- _TASK DESCRIPTION_: Give every line below again, exactly.

* START RECORDS TO USE *

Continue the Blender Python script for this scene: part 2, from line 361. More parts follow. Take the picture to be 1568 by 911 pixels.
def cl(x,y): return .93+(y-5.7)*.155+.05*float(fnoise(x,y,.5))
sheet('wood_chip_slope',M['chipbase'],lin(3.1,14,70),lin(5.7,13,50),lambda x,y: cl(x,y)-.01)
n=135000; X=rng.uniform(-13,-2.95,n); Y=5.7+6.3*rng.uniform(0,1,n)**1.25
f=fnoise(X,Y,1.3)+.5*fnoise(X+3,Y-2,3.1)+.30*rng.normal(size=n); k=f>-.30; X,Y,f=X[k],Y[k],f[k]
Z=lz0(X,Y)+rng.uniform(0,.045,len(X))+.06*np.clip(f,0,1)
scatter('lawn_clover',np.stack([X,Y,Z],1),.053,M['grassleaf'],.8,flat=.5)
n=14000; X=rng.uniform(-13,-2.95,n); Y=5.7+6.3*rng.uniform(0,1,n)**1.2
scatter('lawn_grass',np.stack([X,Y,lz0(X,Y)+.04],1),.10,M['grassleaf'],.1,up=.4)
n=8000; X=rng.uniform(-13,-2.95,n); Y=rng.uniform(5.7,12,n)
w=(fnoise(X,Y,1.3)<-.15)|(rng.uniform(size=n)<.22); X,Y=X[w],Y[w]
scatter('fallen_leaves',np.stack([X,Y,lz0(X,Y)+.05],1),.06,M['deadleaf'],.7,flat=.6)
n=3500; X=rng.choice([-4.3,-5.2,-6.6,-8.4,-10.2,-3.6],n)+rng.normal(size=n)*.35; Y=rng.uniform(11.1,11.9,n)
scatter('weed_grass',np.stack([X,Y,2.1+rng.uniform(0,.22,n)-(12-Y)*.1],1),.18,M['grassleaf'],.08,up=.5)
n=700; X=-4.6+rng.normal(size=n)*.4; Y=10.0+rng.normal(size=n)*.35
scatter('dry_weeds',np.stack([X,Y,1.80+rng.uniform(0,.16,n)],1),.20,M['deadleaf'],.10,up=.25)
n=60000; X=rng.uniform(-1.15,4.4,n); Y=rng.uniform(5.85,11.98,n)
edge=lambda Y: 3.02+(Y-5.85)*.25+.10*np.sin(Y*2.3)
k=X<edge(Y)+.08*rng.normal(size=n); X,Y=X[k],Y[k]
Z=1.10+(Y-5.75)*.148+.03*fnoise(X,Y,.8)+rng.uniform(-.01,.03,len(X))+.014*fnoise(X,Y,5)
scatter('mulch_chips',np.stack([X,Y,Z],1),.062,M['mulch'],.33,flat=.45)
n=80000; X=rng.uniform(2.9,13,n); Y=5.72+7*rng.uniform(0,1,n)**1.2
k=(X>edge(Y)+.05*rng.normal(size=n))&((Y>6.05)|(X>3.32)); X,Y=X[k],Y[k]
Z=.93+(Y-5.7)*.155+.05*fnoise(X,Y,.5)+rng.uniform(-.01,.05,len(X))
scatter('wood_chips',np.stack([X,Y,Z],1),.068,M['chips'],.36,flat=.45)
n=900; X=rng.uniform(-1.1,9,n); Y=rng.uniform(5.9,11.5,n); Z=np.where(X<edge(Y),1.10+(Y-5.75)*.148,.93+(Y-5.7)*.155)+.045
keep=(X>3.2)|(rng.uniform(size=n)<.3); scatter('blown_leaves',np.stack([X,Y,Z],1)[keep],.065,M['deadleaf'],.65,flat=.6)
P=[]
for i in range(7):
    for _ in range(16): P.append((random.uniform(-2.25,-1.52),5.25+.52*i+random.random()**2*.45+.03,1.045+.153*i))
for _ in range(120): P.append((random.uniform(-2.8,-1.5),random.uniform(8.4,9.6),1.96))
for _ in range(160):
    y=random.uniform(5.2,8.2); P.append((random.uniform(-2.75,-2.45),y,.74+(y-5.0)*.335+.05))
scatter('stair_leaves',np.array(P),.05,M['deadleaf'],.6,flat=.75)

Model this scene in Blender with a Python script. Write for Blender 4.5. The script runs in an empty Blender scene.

* END RECORDS TO USE *

- _FINAL RESULT_:
Continue the Blender Python script for this scene: part 2, from line 361. More parts follow. Take the picture to be 1568 by 911 pixels.
def cl(x,y): return .93+(y-5.7)*.155+.05*float(fnoise(x,y,.5))
sheet('wood_chip_slope',M['chipbase'],lin(3.1,14,70),lin(5.7,13,50),lambda x,y: cl(x,y)-.01)
n=135000; X=rng.uniform(-13,-2.95,n); Y=5.7+6.3*rng.uniform(0,1,n)**1.25
f=fnoise(X,Y,1.3)+.5*fnoise(X+3,Y-2,3.1)+.30*rng.normal(size=n); k=f>-.30; X,Y,f=X[k],Y[k],f[k]
Z=lz0(X,Y)+rng.uniform(0,.045,len(X))+.06*np.clip(f,0,1)
scatter('lawn_clover',np.stack([X,Y,Z],1),.053,M['grassleaf'],.8,flat=.5)
n=14000; X=rng.uniform(-13,-2.95,n); Y=5.7+6.3*rng.uniform(0,1,n)**1.2
scatter('lawn_grass',np.stack([X,Y,lz0(X,Y)+.04],1),.10,M['grassleaf'],.1,up=.4)
n=8000; X=rng.uniform(-13,-2.95,n); Y=rng.uniform(5.7,12,n)
w=(fnoise(X,Y,1.3)<-.15)|(rng.uniform(size=n)<.22); X,Y=X[w],Y[w]
scatter('fallen_leaves',np.stack([X,Y,lz0(X,Y)+.05],1),.06,M['deadleaf'],.7,flat=.6)
n=3500; X=rng.choice([-4.3,-5.2,-6.6,-8.4,-10.2,-3.6],n)+rng.normal(size=n)*.35; Y=rng.uniform(11.1,11.9,n)
scatter('weed_grass',np.stack([X,Y,2.1+rng.uniform(0,.22,n)-(12-Y)*.1],1),.18,M['grassleaf'],.08,up=.5)
n=700; X=-4.6+rng.normal(size=n)*.4; Y=10.0+rng.normal(size=n)*.35
scatter('dry_weeds',np.stack([X,Y,1.80+rng.uniform(0,.16,n)],1),.20,M['deadleaf'],.10,up=.25)
n=60000; X=rng.uniform(-1.15,4.4,n); Y=rng.uniform(5.85,11.98,n)
edge=lambda Y: 3.02+(Y-5.85)*.25+.10*np.sin(Y*2.3)
k=X<edge(Y)+.08*rng.normal(size=n); X,Y=X[k],Y[k]
Z=1.10+(Y-5.75)*.148+.03*fnoise(X,Y,.8)+rng.uniform(-.01,.03,len(X))+.014*fnoise(X,Y,5)
scatter('mulch_chips',np.stack([X,Y,Z],1),.062,M['mulch'],.33,flat=.45)
n=80000; X=rng.uniform(2.9,13,n); Y=5.72+7*rng.uniform(0,1,n)**1.2
k=(X>edge(Y)+.05*rng.normal(size=n))&((Y>6.05)|(X>3.32)); X,Y=X[k],Y[k]
Z=.93+(Y-5.7)*.155+.05*fnoise(X,Y,.5)+rng.uniform(-.01,.05,len(X))
scatter('wood_chips',np.stack([X,Y,Z],1),.068,M['chips'],.36,flat=.45)
n=900; X=rng.uniform(-1.1,9,n); Y=rng.uniform(5.9,11.5,n); Z=np.where(X<edge(Y),1.10+(Y-5.75)*.148,.93+(Y-5.7)*.155)+.045
keep=(X>3.2)|(rng.uniform(size=n)<.3); scatter('blown_leaves',np.stack([X,Y,Z],1)[keep],.065,M['deadleaf'],.65,flat=.6)
P=[]
for i in range(7):
    for _ in range(16): P.append((random.uniform(-2.25,-1.52),5.25+.52*i+random.random()**2*.45+.03,1.045+.153*i))
for _ in range(120): P.append((random.uniform(-2.8,-1.5),random.uniform(8.4,9.6),1.96))
for _ in range(160):
    y=random.uniform(5.2,8.2); P.append((random.uniform(-2.75,-2.45),y,.74+(y-5.0)*.335+.05))
scatter('stair_leaves',np.array(P),.05,M['deadleaf'],.6,flat=.75)

Model this scene in Blender with a Python script. Write for Blender 4.5. The script runs in an empty Blender scene.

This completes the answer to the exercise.